BEGIN

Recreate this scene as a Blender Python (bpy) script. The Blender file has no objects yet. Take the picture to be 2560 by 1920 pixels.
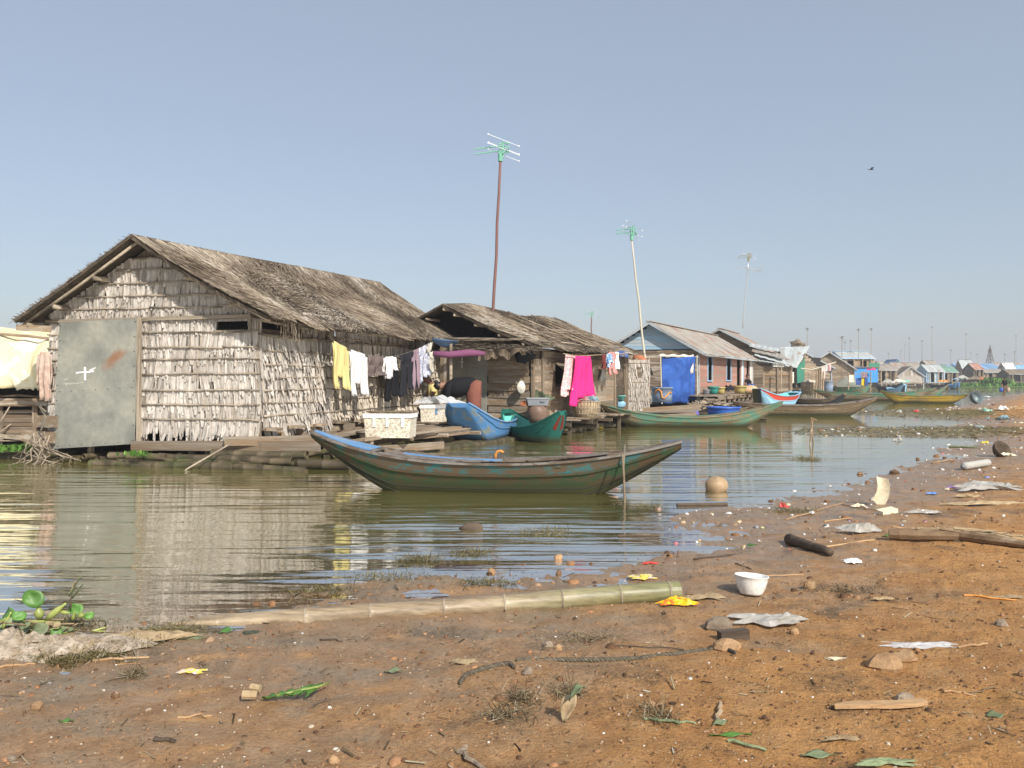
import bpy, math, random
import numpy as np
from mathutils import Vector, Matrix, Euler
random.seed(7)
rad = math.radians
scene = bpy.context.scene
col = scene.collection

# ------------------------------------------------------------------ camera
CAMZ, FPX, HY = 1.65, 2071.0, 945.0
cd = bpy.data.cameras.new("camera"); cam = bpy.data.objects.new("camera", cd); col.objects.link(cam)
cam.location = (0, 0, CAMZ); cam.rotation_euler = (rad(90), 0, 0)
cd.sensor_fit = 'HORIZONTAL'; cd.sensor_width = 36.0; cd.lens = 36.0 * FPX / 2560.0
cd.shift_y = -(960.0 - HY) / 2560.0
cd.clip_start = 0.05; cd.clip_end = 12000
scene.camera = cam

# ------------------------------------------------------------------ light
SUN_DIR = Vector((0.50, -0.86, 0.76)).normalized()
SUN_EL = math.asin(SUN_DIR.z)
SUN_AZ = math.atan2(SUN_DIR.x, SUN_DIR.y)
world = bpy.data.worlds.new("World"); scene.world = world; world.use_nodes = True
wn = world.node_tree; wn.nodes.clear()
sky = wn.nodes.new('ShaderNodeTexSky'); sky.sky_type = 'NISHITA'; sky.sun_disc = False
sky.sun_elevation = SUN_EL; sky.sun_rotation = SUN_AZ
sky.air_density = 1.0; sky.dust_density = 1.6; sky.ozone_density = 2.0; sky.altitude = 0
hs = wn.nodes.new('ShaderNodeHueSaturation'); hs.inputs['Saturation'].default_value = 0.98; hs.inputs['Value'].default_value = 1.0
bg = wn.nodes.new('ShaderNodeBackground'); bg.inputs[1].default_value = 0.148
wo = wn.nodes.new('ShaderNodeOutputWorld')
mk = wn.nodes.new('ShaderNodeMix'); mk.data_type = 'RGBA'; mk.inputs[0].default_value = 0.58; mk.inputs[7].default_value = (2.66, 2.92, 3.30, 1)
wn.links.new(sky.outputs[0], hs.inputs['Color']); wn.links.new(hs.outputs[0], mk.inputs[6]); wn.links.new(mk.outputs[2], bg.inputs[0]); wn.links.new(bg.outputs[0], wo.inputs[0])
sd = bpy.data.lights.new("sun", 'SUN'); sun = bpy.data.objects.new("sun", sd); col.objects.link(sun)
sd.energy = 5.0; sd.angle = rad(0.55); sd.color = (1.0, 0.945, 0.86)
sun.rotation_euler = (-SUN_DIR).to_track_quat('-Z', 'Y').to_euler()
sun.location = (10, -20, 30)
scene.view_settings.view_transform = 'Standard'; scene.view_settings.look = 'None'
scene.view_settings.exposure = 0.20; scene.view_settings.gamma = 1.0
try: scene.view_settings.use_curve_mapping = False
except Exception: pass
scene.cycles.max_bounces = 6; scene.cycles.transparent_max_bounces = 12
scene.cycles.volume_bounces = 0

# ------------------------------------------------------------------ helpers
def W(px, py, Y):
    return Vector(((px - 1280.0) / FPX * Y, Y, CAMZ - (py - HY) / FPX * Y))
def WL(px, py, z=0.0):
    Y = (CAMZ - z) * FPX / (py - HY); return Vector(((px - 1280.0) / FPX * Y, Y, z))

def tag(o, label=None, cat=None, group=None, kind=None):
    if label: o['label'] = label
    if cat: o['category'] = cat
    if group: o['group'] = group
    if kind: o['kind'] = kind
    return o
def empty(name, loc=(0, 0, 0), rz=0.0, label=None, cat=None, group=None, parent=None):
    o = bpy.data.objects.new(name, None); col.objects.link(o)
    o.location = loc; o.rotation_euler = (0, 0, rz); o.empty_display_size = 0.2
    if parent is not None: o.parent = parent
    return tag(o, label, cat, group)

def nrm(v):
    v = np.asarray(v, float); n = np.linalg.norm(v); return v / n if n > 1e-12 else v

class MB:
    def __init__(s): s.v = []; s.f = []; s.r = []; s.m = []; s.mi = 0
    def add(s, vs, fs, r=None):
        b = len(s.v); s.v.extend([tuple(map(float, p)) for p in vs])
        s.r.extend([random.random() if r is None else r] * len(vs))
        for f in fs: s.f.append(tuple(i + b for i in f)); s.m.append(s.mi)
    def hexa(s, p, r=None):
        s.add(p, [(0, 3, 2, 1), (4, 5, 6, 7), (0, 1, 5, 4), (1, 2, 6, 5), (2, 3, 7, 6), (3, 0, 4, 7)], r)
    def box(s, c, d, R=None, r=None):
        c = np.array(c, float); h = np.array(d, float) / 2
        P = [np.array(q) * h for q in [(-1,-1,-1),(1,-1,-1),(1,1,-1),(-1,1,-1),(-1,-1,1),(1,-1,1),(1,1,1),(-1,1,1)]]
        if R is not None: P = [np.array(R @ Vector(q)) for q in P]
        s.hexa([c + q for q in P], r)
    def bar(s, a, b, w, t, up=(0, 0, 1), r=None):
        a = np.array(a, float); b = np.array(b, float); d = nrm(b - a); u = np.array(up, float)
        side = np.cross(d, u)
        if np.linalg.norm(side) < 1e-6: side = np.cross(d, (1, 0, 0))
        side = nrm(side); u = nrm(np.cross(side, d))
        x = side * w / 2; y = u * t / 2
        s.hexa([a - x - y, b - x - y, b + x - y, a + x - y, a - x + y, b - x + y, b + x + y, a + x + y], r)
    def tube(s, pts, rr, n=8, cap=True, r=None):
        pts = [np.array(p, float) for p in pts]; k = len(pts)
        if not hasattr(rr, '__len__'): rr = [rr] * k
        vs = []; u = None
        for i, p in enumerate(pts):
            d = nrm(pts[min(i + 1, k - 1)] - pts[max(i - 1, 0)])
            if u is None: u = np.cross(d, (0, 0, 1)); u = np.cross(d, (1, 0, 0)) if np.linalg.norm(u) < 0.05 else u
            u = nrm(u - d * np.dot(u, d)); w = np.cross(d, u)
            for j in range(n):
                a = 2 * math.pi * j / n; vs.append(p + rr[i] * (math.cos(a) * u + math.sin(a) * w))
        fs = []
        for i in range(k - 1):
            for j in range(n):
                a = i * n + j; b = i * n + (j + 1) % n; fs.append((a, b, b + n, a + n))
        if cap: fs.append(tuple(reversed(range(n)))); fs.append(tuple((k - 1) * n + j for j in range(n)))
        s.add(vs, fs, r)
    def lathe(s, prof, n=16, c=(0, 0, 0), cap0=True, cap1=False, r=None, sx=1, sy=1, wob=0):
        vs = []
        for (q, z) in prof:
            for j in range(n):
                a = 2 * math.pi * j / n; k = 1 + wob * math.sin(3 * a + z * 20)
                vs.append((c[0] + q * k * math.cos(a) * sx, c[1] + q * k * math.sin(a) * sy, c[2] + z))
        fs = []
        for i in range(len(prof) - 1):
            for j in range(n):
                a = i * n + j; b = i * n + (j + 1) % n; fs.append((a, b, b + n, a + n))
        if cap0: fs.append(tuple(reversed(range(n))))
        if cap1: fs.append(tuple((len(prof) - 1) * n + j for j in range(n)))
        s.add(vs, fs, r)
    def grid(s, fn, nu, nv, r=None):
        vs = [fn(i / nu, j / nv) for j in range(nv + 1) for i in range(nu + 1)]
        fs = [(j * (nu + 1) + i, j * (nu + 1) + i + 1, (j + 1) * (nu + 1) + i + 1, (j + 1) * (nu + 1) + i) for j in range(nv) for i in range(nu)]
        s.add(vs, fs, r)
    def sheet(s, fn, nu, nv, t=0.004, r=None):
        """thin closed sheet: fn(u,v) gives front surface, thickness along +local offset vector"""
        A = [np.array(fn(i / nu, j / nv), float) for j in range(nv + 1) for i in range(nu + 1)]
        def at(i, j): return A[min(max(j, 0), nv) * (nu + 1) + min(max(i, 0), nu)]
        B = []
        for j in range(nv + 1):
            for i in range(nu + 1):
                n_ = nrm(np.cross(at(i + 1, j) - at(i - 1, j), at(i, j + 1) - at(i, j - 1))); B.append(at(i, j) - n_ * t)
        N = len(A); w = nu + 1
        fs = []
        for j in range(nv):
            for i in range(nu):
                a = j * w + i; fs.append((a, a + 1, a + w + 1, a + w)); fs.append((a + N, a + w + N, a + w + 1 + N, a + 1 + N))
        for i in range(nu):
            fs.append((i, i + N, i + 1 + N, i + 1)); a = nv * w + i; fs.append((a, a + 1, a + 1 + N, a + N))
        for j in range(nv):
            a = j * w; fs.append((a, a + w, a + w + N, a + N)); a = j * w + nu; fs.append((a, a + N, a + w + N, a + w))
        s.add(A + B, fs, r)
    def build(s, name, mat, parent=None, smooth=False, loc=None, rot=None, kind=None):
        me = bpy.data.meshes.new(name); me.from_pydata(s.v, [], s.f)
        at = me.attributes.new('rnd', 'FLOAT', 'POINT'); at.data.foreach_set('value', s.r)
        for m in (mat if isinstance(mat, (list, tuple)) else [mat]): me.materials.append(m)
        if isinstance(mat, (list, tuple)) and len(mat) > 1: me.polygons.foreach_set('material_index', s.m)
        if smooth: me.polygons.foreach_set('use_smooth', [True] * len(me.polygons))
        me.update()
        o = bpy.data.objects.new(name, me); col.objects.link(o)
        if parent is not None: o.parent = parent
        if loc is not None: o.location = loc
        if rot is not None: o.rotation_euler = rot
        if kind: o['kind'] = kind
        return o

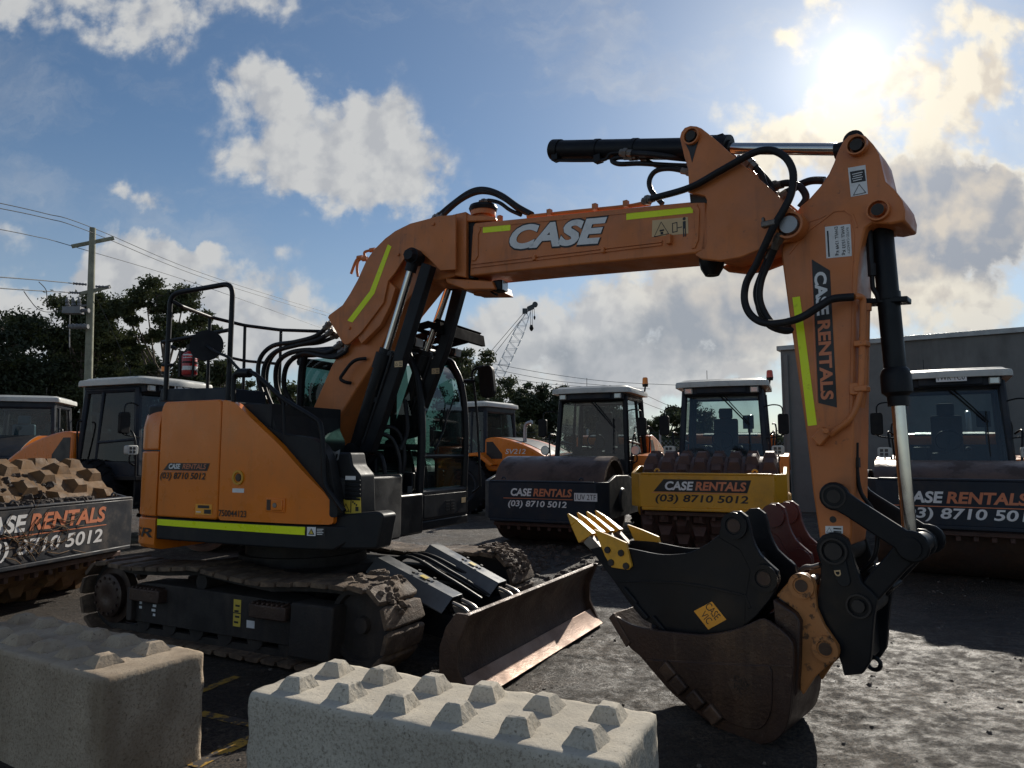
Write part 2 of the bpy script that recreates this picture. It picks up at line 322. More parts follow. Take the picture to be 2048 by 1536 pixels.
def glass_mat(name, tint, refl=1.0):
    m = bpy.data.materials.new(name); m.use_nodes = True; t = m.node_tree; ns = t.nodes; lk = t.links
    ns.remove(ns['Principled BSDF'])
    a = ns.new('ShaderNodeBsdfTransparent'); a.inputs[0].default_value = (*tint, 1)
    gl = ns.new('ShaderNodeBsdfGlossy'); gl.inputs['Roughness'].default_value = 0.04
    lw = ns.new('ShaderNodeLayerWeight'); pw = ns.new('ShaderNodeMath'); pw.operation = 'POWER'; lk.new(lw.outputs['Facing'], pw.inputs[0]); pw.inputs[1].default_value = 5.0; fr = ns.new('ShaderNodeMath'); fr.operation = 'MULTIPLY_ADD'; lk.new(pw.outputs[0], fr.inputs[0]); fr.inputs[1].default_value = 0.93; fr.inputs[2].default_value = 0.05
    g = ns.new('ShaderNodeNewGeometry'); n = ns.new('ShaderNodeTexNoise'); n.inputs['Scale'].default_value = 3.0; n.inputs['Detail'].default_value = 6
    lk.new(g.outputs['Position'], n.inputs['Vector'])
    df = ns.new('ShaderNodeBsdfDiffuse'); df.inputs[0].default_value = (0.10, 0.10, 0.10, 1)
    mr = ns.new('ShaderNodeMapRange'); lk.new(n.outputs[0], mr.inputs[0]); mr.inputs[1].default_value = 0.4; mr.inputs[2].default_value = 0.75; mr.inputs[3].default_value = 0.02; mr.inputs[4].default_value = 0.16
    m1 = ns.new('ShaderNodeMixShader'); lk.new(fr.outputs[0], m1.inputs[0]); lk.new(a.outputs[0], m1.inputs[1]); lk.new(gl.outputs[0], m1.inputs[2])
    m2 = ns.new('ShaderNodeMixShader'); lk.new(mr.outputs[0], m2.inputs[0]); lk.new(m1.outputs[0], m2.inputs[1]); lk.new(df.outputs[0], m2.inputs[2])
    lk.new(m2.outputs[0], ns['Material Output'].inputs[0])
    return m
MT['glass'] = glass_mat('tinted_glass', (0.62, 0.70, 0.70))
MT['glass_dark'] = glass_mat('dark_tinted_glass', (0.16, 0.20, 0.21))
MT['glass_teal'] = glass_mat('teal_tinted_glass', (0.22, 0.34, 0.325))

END

> [PROBLEM DETAILS] Copy nothing past the line containing "scene.camera = cam": reproduce every line from the start of the records up to it, skipping pictures.

> [WRITTEN SOLUTION]
Recreate this scene as a Blender Python (bpy) script. The Blender file has no objects yet. Take the picture to be 2560 by 1920 pixels.
import bpy, math, random
import numpy as np
from mathutils import Vector, Matrix, Euler
random.seed(7)
rad = math.radians
scene = bpy.context.scene
col = scene.collection

# ------------------------------------------------------------------ camera
CAMZ, FPX, HY = 1.65, 2071.0, 945.0
cd = bpy.data.cameras.new("camera"); cam = bpy.data.objects.new("camera", cd); col.objects.link(cam)
cam.location = (0, 0, CAMZ); cam.rotation_euler = (rad(90), 0, 0)
cd.sensor_fit = 'HORIZONTAL'; cd.sensor_width = 36.0; cd.lens = 36.0 * FPX / 2560.0
cd.shift_y = -(960.0 - HY) / 2560.0
cd.clip_start = 0.05; cd.clip_end = 12000
scene.camera = cam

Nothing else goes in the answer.